Exercise prompt:
Write the data out again in full, with no departure from the original.

--

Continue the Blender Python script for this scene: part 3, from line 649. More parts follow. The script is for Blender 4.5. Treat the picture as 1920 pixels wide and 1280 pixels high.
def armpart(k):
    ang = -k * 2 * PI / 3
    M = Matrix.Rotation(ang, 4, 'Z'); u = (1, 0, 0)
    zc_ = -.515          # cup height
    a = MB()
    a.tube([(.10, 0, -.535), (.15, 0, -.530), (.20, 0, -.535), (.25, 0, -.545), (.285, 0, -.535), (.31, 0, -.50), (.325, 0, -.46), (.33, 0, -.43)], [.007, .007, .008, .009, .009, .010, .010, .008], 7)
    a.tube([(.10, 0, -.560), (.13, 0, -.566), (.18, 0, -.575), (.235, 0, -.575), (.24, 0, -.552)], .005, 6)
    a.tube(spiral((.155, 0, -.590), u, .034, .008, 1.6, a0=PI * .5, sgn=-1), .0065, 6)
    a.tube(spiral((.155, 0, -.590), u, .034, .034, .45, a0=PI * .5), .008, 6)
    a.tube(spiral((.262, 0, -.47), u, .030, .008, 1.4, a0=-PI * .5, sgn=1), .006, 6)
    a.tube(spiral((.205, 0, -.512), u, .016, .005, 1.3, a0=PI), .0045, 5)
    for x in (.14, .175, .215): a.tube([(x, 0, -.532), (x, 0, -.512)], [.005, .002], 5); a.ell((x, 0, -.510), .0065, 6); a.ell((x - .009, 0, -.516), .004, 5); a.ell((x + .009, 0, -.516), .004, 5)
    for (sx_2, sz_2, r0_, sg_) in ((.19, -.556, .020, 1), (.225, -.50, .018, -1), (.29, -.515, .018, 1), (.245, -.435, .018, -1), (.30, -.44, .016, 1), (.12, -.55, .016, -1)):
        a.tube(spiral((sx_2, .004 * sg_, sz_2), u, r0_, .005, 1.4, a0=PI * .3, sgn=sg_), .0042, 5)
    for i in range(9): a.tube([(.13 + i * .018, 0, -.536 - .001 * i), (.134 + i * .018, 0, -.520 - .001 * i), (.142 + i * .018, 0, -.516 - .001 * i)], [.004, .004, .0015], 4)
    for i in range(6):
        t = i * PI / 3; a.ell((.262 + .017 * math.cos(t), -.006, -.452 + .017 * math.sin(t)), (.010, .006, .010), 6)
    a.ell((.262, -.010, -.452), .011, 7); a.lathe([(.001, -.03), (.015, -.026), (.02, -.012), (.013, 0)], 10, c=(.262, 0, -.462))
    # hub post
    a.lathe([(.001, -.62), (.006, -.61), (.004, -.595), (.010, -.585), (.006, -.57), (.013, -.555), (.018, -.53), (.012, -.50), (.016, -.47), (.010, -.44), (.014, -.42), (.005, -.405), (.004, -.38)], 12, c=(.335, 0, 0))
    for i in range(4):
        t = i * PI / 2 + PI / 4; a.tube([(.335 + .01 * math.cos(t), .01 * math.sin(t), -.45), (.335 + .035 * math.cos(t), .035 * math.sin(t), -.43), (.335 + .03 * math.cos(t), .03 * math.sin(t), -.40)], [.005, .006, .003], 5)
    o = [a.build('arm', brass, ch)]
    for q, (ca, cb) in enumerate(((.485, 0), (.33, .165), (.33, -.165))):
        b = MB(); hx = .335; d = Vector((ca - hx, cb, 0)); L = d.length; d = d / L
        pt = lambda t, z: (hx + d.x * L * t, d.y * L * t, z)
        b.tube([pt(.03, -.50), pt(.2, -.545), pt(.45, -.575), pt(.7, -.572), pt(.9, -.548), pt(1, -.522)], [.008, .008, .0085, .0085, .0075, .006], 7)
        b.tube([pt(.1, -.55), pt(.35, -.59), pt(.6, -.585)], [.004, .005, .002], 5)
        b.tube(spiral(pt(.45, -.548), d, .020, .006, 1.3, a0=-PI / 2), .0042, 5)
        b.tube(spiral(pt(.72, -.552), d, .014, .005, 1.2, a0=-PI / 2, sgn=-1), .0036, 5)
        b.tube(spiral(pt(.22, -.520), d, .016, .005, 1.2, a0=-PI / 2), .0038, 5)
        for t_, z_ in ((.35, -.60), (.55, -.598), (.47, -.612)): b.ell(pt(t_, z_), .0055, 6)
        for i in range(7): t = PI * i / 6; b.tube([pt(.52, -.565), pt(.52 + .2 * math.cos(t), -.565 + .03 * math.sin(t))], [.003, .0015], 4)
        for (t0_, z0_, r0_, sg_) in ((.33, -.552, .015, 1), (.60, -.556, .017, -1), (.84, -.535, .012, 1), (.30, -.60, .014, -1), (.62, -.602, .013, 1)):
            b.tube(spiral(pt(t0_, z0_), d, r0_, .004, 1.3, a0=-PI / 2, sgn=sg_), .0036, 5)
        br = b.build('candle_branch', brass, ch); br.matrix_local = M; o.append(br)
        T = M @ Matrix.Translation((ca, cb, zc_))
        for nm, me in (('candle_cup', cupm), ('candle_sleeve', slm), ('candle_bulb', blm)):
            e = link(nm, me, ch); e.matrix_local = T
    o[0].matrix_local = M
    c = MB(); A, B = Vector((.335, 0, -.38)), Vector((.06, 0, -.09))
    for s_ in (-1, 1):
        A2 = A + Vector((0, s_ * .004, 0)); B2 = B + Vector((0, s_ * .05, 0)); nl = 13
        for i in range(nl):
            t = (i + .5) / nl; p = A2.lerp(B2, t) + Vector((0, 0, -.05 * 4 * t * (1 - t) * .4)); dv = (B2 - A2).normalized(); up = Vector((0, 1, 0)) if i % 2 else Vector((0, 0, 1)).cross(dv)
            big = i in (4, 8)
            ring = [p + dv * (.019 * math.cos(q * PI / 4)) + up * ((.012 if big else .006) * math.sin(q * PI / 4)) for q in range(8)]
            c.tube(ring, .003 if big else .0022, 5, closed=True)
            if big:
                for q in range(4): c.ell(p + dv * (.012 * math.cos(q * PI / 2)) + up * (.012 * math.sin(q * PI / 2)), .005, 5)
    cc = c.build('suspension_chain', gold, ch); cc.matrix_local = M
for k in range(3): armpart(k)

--

Written answer:
Continue the Blender Python script for this scene: part 3, from line 649. More parts follow. The script is for Blender 4.5. Treat the picture as 1920 pixels wide and 1280 pixels high.
def armpart(k):
    ang = -k * 2 * PI / 3
    M = Matrix.Rotation(ang, 4, 'Z'); u = (1, 0, 0)
    zc_ = -.515          # cup height
    a = MB()
    a.tube([(.10, 0, -.535), (.15, 0, -.530), (.20, 0, -.535), (.25, 0, -.545), (.285, 0, -.535), (.31, 0, -.50), (.325, 0, -.46), (.33, 0, -.43)], [.007, .007, .008, .009, .009, .010, .010, .008], 7)
    a.tube([(.10, 0, -.560), (.13, 0, -.566), (.18, 0, -.575), (.235, 0, -.575), (.24, 0, -.552)], .005, 6)
    a.tube(spiral((.155, 0, -.590), u, .034, .008, 1.6, a0=PI * .5, sgn=-1), .0065, 6)
    a.tube(spiral((.155, 0, -.590), u, .034, .034, .45, a0=PI * .5), .008, 6)
    a.tube(spiral((.262, 0, -.47), u, .030, .008, 1.4, a0=-PI * .5, sgn=1), .006, 6)
    a.tube(spiral((.205, 0, -.512), u, .016, .005, 1.3, a0=PI), .0045, 5)
    for x in (.14, .175, .215): a.tube([(x, 0, -.532), (x, 0, -.512)], [.005, .002], 5); a.ell((x, 0, -.510), .0065, 6); a.ell((x - .009, 0, -.516), .004, 5); a.ell((x + .009, 0, -.516), .004, 5)
    for (sx_2, sz_2, r0_, sg_) in ((.19, -.556, .020, 1), (.225, -.50, .018, -1), (.29, -.515, .018, 1), (.245, -.435, .018, -1), (.30, -.44, .016, 1), (.12, -.55, .016, -1)):
        a.tube(spiral((sx_2, .004 * sg_, sz_2), u, r0_, .005, 1.4, a0=PI * .3, sgn=sg_), .0042, 5)
    for i in range(9): a.tube([(.13 + i * .018, 0, -.536 - .001 * i), (.134 + i * .018, 0, -.520 - .001 * i), (.142 + i * .018, 0, -.516 - .001 * i)], [.004, .004, .0015], 4)
    for i in range(6):
        t = i * PI / 3; a.ell((.262 + .017 * math.cos(t), -.006, -.452 + .017 * math.sin(t)), (.010, .006, .010), 6)
    a.ell((.262, -.010, -.452), .011, 7); a.lathe([(.001, -.03), (.015, -.026), (.02, -.012), (.013, 0)], 10, c=(.262, 0, -.462))
    # hub post
    a.lathe([(.001, -.62), (.006, -.61), (.004, -.595), (.010, -.585), (.006, -.57), (.013, -.555), (.018, -.53), (.012, -.50), (.016, -.47), (.010, -.44), (.014, -.42), (.005, -.405), (.004, -.38)], 12, c=(.335, 0, 0))
    for i in range(4):
        t = i * PI / 2 + PI / 4; a.tube([(.335 + .01 * math.cos(t), .01 * math.sin(t), -.45), (.335 + .035 * math.cos(t), .035 * math.sin(t), -.43), (.335 + .03 * math.cos(t), .03 * math.sin(t), -.40)], [.005, .006, .003], 5)
    o = [a.build('arm', brass, ch)]
    for q, (ca, cb) in enumerate(((.485, 0), (.33, .165), (.33, -.165))):
        b = MB(); hx = .335; d = Vector((ca - hx, cb, 0)); L = d.length; d = d / L
        pt = lambda t, z: (hx + d.x * L * t, d.y * L * t, z)
        b.tube([pt(.03, -.50), pt(.2, -.545), pt(.45, -.575), pt(.7, -.572), pt(.9, -.548), pt(1, -.522)], [.008, .008, .0085, .0085, .0075, .006], 7)
        b.tube([pt(.1, -.55), pt(.35, -.59), pt(.6, -.585)], [.004, .005, .002], 5)
        b.tube(spiral(pt(.45, -.548), d, .020, .006, 1.3, a0=-PI / 2), .0042, 5)
        b.tube(spiral(pt(.72, -.552), d, .014, .005, 1.2, a0=-PI / 2, sgn=-1), .0036, 5)
        b.tube(spiral(pt(.22, -.520), d, .016, .005, 1.2, a0=-PI / 2), .0038, 5)
        for t_, z_ in ((.35, -.60), (.55, -.598), (.47, -.612)): b.ell(pt(t_, z_), .0055, 6)
        for i in range(7): t = PI * i / 6; b.tube([pt(.52, -.565), pt(.52 + .2 * math.cos(t), -.565 + .03 * math.sin(t))], [.003, .0015], 4)
        for (t0_, z0_, r0_, sg_) in ((.33, -.552, .015, 1), (.60, -.556, .017, -1), (.84, -.535, .012, 1), (.30, -.60, .014, -1), (.62, -.602, .013, 1)):
            b.tube(spiral(pt(t0_, z0_), d, r0_, .004, 1.3, a0=-PI / 2, sgn=sg_), .0036, 5)
        br = b.build('candle_branch', brass, ch); br.matrix_local = M; o.append(br)
        T = M @ Matrix.Translation((ca, cb, zc_))
        for nm, me in (('candle_cup', cupm), ('candle_sleeve', slm), ('candle_bulb', blm)):
            e = link(nm, me, ch); e.matrix_local = T
    o[0].matrix_local = M
    c = MB(); A, B = Vector((.335, 0, -.38)), Vector((.06, 0, -.09))
    for s_ in (-1, 1):
        A2 = A + Vector((0, s_ * .004, 0)); B2 = B + Vector((0, s_ * .05, 0)); nl = 13
        for i in range(nl):
            t = (i + .5) / nl; p = A2.lerp(B2, t) + Vector((0, 0, -.05 * 4 * t * (1 - t) * .4)); dv = (B2 - A2).normalized(); up = Vector((0, 1, 0)) if i % 2 else Vector((0, 0, 1)).cross(dv)
            big = i in (4, 8)
            ring = [p + dv * (.019 * math.cos(q * PI / 4)) + up * ((.012 if big else .006) * math.sin(q * PI / 4)) for q in range(8)]
            c.tube(ring, .003 if big else .0022, 5, closed=True)
            if big:
                for q in range(4): c.ell(p + dv * (.012 * math.cos(q * PI / 2)) + up * (.012 * math.sin(q * PI / 2)), .005, 5)
    cc = c.build('suspension_chain', gold, ch); cc.matrix_local = M
for k in range(3): armpart(k)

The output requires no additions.